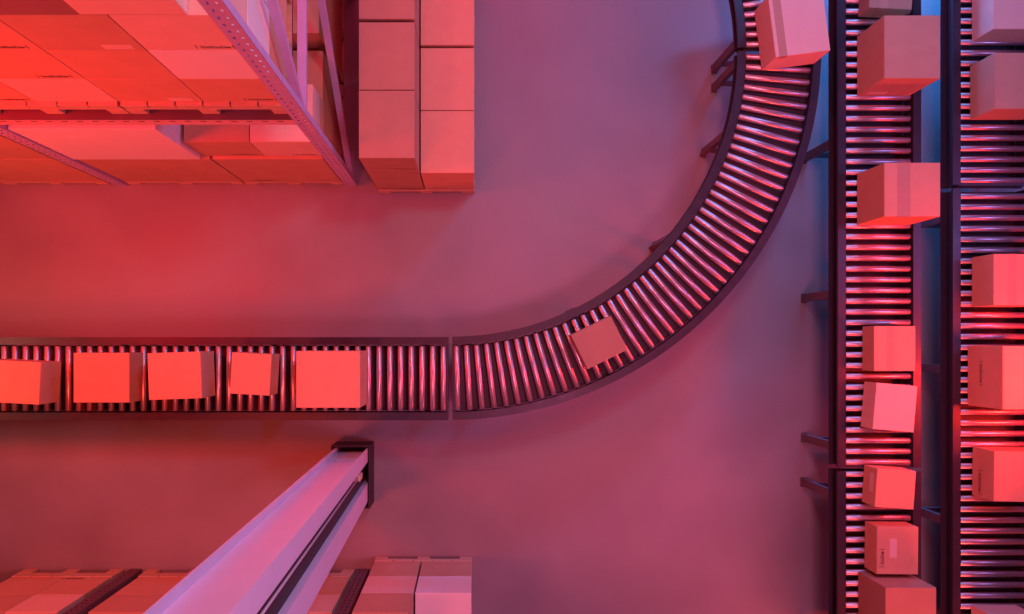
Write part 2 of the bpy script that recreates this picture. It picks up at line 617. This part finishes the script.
# --- upper shelf of the upper rack
YB1 = 1.864
ZS = 2.3715
gap = .004
xe = [-3.925, -3.38, -2.735, -2.079, -1.43]
zl = [ZS + .2075, 3.044, 3.529, 4.014, 4.5]
pallet('wooden pallet on the raised shelf, west one', xe[0], 1.838, ZS, xe[2] - xe[0] - .01, 1.0, .207)
pallet('wooden pallet on the raised shelf, east one by the upright', xe[2] + .005, 1.838, ZS, xe[4] - xe[2] - .02, 1.0, .207)
tone = [['card', 'card_light', 'card', 'card'], ['card', 'card', 'card_light', 'card_light'], ['card', 'card_mid', 'card', 'card_light']]
tone[1][2] = 'card'; tone[1][3] = 'card_white'; tone[2] = ['card', 'card', 'card_mid', 'card_light']
MK = {(1, 1), (2, 3), (2, 1), (0, 3), (0, 0)}
lay = ('bottom', 'middle', 'top', 'uppermost')
colname = ('westmost column', 'second column from the west', 'third column from the west', 'column beside the upright')
for k in range(3):
    for i in range(4):
        for r in range(2):
            w = xe[i + 1] - xe[i] - gap * 2
            carton(f'carton in the {lay[k]} layer of the raised shelf, {colname[i]}' + (', back row' if r else ', front row'),
                   (xe[i] + xe[i + 1]) / 2, YB1 + .25 + r * .50, zl[k] + .0005, w, .49, zl[k + 1] - zl[k] - .002,
                   m=tone[k][i], group='cartons stacked on the raised shelf', flaps=False,
                   mark=('S', .52, .06) if r == 0 and (k, i) in MK else None, patch=('S', .62, .04) if r == 0 and (k, i) in ((2, 2), (0, 2)) else None)
w = .60
carton('pink carton standing alone on top of the raised shelf stacks', -1.925, YB1 + .25, zl[3] + .0005, .612, .49, .485, m='card_light', group=None, flaps=True, tape=('x', .5, .06))

# --- floor level of the upper rack
pallet('pallet on the floor under the raised shelf, west one', -3.905, 1.806, 0, 1.32, 1.10, .13)
pallet('pallet on the floor under the raised shelf, beside the east upright', -2.57, 1.806, 0, 1.11, 1.10, .13)
carton('wide carton on the floor pallet under the big pale one', -3.24, 1.806 + .54, .1305, 1.31, 1.07, .975, m='card_mid', name='cardboard_box', flaps=False)
carton('wide marked carton on the floor pallet beside the east upright', -2.015, 1.806 + .54, .1305, 1.09, 1.07, .975, m='card_mid', mark=('S', .1, .05), flaps=False)
carton('big pale white carton lying above the wide floor-level one, below the rack beam', -3.297, 1.806 + .50, 1.108, 1.245, 1.0, .98, m='card_white', tape=('x', .5, .06))
carton('carton with dark top right of the big pale one, under the shelf beam', -2.342, 1.842 + .265, 1.108, .60, .53, .482, m='card_mid', mark=('S', .5, .06))
carton('lighter carton at the east upright, under the shelf beam', -1.748, 1.842 + .265, 1.108, .575, .53, .482, m='card_light', mark=('S', .5, .06))
carton('wide lower carton at the left edge, west bay of the upper rack', -4.72, 1.806 + .54, .1305, 1.19, 1.07, .975, m='card', flaps=False)
carton('wide upper carton at the left edge, west bay of the upper rack', -4.72, 1.806 + .54, 1.107, 1.19, 1.07, .95, m='card_mid')
pallet('pallet on the floor in the west bay of the upper rack', -5.32, 1.806, 0, 1.2, 1.1, .13)
pallet('pallet on the floor in the rear half of the upper rack', -2.62, 2.96, 0, 1.16, 1.1, .13)
carton('tall carton in the rear half of the upper rack, glimpsed through the upright', -2.04, 2.96 + .54, .1305, 1.15, 1.07, 1.17, m='card')


# --- free-standing pallets
def stack(names, x0, x1, yf, sgn, base, heights, depth, tones, rows=2, group=None, tops=None, dark_side=None, marks=()):
    z = base
    for k, h in enumerate(heights):
        for r in range(rows):
            yc = yf + sgn * (depth * r + depth / 2)
            last = k == len(heights) - 1
            carton(names(k, r), (x0 + x1) / 2, yc, z + .0005, x1 - x0 - .006, depth - .006, h - .0015, m=tones[(k + r) % len(tones)],
                   flaps=last, mark=(('S' if sgn > 0 else 'N'), .5, .08) if (k, r) in marks else None, group=group)
        z += h


ordn = ('lowest', 'second', 'third', 'fourth')
pallet('pallet under the two stacks beside the upper rack, front one', -1.06, 1.708, 0, 1.09, 1.28, .15)
pallet('pallet under the two stacks beside the upper rack, back one at the top edge', -1.06, 3.00, 0, 1.09, 1.28, .15)
for q, (y0, word) in enumerate(((1.714, 'front pallet'), (3.006, 'back pallet'))):
    stack(lambda k, r: f'{ordn[k]} carton of the tall stack beside the upper rack, {word}, ' + ('rear' if r else 'fore') + ' row', -1.055, -.53, y0, 1, .15, (.45, .44, .46), .635, ['card_dark', 'card_dark'], marks=((2, 0), (0, 0)), group='tall carton stack beside the upper rack')
    stack(lambda k, r: f'{ordn[k]} carton of the low stack in the open aisle, {word}, ' + ('rear' if r else 'fore') + ' row', -.522, .025, y0, 1, .15, (.40, .38), .635, ['card', 'card'], group='low carton stack by the open aisle')

pallet('pallet at the bottom edge right of the column', -1.095, -2.434, 0, 1.093, 1.28, .17, face='N')
stack(lambda k, r: f'{ordn[k]} carton of the taller stack at the bottom edge', -1.09, -.572, -2.438, -1, .17, (.50, .50, .50), .635, ['card_mid', 'card_light', 'card_mid'], rows=1)
stack(lambda k, r: f'{ordn[k]} carton of the lower stack at the bottom edge, pink side', -.558, -.004, -2.438, -1, .17, (.50, .50), .635, ['card_mid', 'card_white'], rows=1)

# --- lower rack, floor level
sets = [(-3.70, (-3.69, -3.13, -2.56)), (-2.53, (-2.52, -1.93, -1.345)), (-5.10, (-5.085, -4.495, -3.985)), (-6.30, (-6.29, -5.70, -5.11))]
where = ('right of the dark middle upright', 'between the column and the east upright', 'left of the dark middle upright', 'beyond the left edge')
for (x0, xs), wh in zip(sets[:3], where):
    pallet('pallet at the floor of the lower rack, ' + wh, x0, YF2, 0, xs[2] + .01 - x0, 1.0, .26, face='N')
    for i in range(2):
        stack(lambda k, r: f'{("lower", "upper")[k]} carton {wh}, {("west", "east")[i]} one, lower rack', xs[i], xs[i + 1], YF2 - .004, -1, .26, (.54, .48), .62, [('card', 'card_mid'), ('card', 'card_light')][i], rows=1, marks=((0, 0),) if i else ())


# ------------------------------------------------------------------ building column
def column():
    lx, ly = .03, .0071
    top = 9.5
    t = thing('steel_column', 'tall pale built-up steel column rising at the bottom left of the aisle', 'column', W(371, 444) )
    wX, yN, yG, yS = -.36, -.153, -.386, -.588

    def prism(rects, z0=0.0, bev=0):
        bm = bmesh.new()
        for x0, x1, y0, y1 in rects:
            box(bm, x0, x1, y0, y1, z0, top, bev)
        for v in bm.verts:
            v.co.x += lx * v.co.z; v.co.y += ly * v.co.z
        return bm
    th = .012
    obj('channel', mesh_of('channel', prism([(wX, wX + th, yN, 0), (-th, 0, yN, 0), (wX + th, -th, -.063 - th, -.063)]), M['column']), t)
    obj('channel', mesh_of('channel', prism([(wX, wX + th, yS, yG), (-th, 0, yS, yG), (wX + th, -th, yG - th, yG)]), M['column']), t)
    obj('dark_gap_fill', mesh_of('dark_gap_fill', prism([(wX + .053, -.053, yG + .0005, yN + .02)]), M['guard']), t)  # dark box put in for the dark inside of the gap between the channels
    # cable in the gap
    bm = bmesh.new()
    bmesh.ops.create_cone(bm, cap_ends=True, segments=8, radius1=.008, radius2=.008, depth=top - .95)
    for v in bm.verts:
        v.co.z += (top - .95) / 2 + .95
        v.co.x += -.008 + lx * v.co.z; v.co.y += -.2 + ly * v.co.z
    obj('cable', mesh_of('cable', bm, M['cable'], True), t)
    bm = bmesh.new()
    box(bm, -.050, .012, -.232, -.172, .86, 1.04, .006)
    for v in bm.verts:
        v.co.x += lx * v.co.z; v.co.y += ly * v.co.z
    ob = obj('cable_clamp', mesh_of('cable_clamp', bm, M['card_light']), t)
    ob['label'] = 'small orange cable clamp'
    return t


column()
bm = bmesh.new()
t = thing('column_guard', 'black collar around the foot of the pale steel column', 'guard', (-1.335, -1.47, 0))
x0, x1, y0, y1, th = -1.545, -1.118, -1.815, -1.125, .016
for nm, r in (('wall', (x0, x1, y1 - th, y1)), ('wall', (x0, x1, y0, y0 + th)), ('wall', (x0, x0 + th, y0 + th, y1 - th)), ('wall', (x1 - th, x1, y0 + th, y1 - th))):
    bm = bmesh.new(); box(bm, r[0], r[1], r[2], r[3], 0, .34, .003)
    obj('guard_panel', mesh_of('guard_panel', bm, M['guard']), t, (1.335, 1.47, 0))


# ------------------------------------------------------------------ lamps
def area(name, loc, target, col, power, sx, sy, spread=180):
    l = bpy.data.lights.new(name, 'AREA')
    l.shape = 'RECTANGLE'; l.size = sx; l.size_y = sy
    l.color = col; l.energy = power; l.spread = math.radians(spread)
    o = bpy.data.objects.new(name, l)
    C.objects.link(o)
    o.location = loc
    o.rotation_euler = (Vector(target) - Vector(loc)).to_track_quat('-Z', 'Y').to_euler()
    return o


LAMPS = [
    ('red_lamp_northwest', (-4.7, 1.0, 4.4), (-4.0, .5, 0), (1, .01, .01), 185, 1.2, .8),
    ('red_lamp_west_low', (-6.3, -.2, 2.6), (-3.0, -.1, .8), (1, .30, .22), 30, .8, 1.2),
    ('red_lamp_shelf', (-2.9, -2.2, 5.2), (-2.8, 1.6, 2.6), (1, .08, .05), 135, 1, 1),
    ('red_lamp_aisle', (.9, 2.2, 8.6), (-.3, 1.4, 0), (1, .06, .06), 140, 1.2, 1.2),
    ('magenta_lamp_south', (1.9, -2.2, 8.6), (1.7, -2.0, 0), (1, .21, .43), 215, 1.2, 1.2),
    ('red_lamp_far_south', (4.6, -5.5, 2.6), (4.0, 0, .9), (1, .07, .05), 95, 2, .6, 110),
    ('red_lamp_east_low', (6.0, -.5, 2.15), (4.4, -.1, .9), (1, .025, .02), 95, .4, 1.6, 120),
    ('blue_lamp_low_north', (4.75, 6.0, .42), (4.85, -3.0, .1), (.062, .30, 1), 170, 1.9, .3, 75),
    ('pink_lamp_north', (-.6, 6.5, 5.0), (-1.0, -2, 1.5), (1, .05, .17), 215, 3, 1),
    ('blue_lamp_northeast', (4.0, 6.5, 4.0), (3.4, -3, .9), (.05, .33, 1), 150, 1.5, .5),
    ('lilac_lamp_east', (7.5, 1.5, 5.5), (-1.2, 1.2, 2.0), (.35, .28, 1), 95, 1, 3),
    ('lilac_lamp_high', (1.5, 3.0, 6.8), (-1.2, 1.2, 3.0), (.45, .70, 1), 66, .8, .8),
]
for a in LAMPS:
    area(*a)

w = bpy.data.worlds.new('hall_air')
bpy.context.scene.world = w
w.use_nodes = True
w.node_tree.nodes['Background'].inputs['Color'].default_value = (.45, .10, .28, 1)
w.node_tree.nodes['Background'].inputs['Strength'].default_value = .02

# ------------------------------------------------------------------ camera
cd = bpy.data.cameras.new('camera')
cam = bpy.data.objects.new('camera', cd)
C.objects.link(cam)
cam.location = (0, 0, H)
cam.rotation_euler = (0, 0, 0)
cd.sensor_fit = 'HORIZONTAL'
cd.sensor_width = 36
cd.lens = F / 1024 * 36
cd.shift_x = (512 - NX) / 1024
cd.shift_y = (NY - 307) / 1024
cd.clip_start = .05
sc = bpy.context.scene
sc.camera = cam
sc.view_settings.view_transform = 'Standard'
sc.view_settings.look = 'None'
sc.view_settings.gamma = 1
sc.view_settings.use_curve_mapping = False
sc.view_settings.exposure = 0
================================
◆ Given exercise ◆
Make an exact copy of the lines from the top of the material through the line with "carton('pink carton standing", pictures excluded.

◆ Task response ◆
Write part 2 of the bpy script that recreates this picture. It picks up at line 617. This part finishes the script.
# --- upper shelf of the upper rack
YB1 = 1.864
ZS = 2.3715
gap = .004
xe = [-3.925, -3.38, -2.735, -2.079, -1.43]
zl = [ZS + .2075, 3.044, 3.529, 4.014, 4.5]
pallet('wooden pallet on the raised shelf, west one', xe[0], 1.838, ZS, xe[2] - xe[0] - .01, 1.0, .207)
pallet('wooden pallet on the raised shelf, east one by the upright', xe[2] + .005, 1.838, ZS, xe[4] - xe[2] - .02, 1.0, .207)
tone = [['card', 'card_light', 'card', 'card'], ['card', 'card', 'card_light', 'card_light'], ['card', 'card_mid', 'card', 'card_light']]
tone[1][2] = 'card'; tone[1][3] = 'card_white'; tone[2] = ['card', 'card', 'card_mid', 'card_light']
MK = {(1, 1), (2, 3), (2, 1), (0, 3), (0, 0)}
lay = ('bottom', 'middle', 'top', 'uppermost')
colname = ('westmost column', 'second column from the west', 'third column from the west', 'column beside the upright')
for k in range(3):
    for i in range(4):
        for r in range(2):
            w = xe[i + 1] - xe[i] - gap * 2
            carton(f'carton in the {lay[k]} layer of the raised shelf, {colname[i]}' + (', back row' if r else ', front row'),
                   (xe[i] + xe[i + 1]) / 2, YB1 + .25 + r * .50, zl[k] + .0005, w, .49, zl[k + 1] - zl[k] - .002,
                   m=tone[k][i], group='cartons stacked on the raised shelf', flaps=False,
                   mark=('S', .52, .06) if r == 0 and (k, i) in MK else None, patch=('S', .62, .04) if r == 0 and (k, i) in ((2, 2), (0, 2)) else None)
w = .60
carton('pink carton standing alone on top of the raised shelf stacks', -1.925, YB1 + .25, zl[3] + .0005, .612, .49, .485, m='card_light', group=None, flaps=True, tape=('x', .5, .06))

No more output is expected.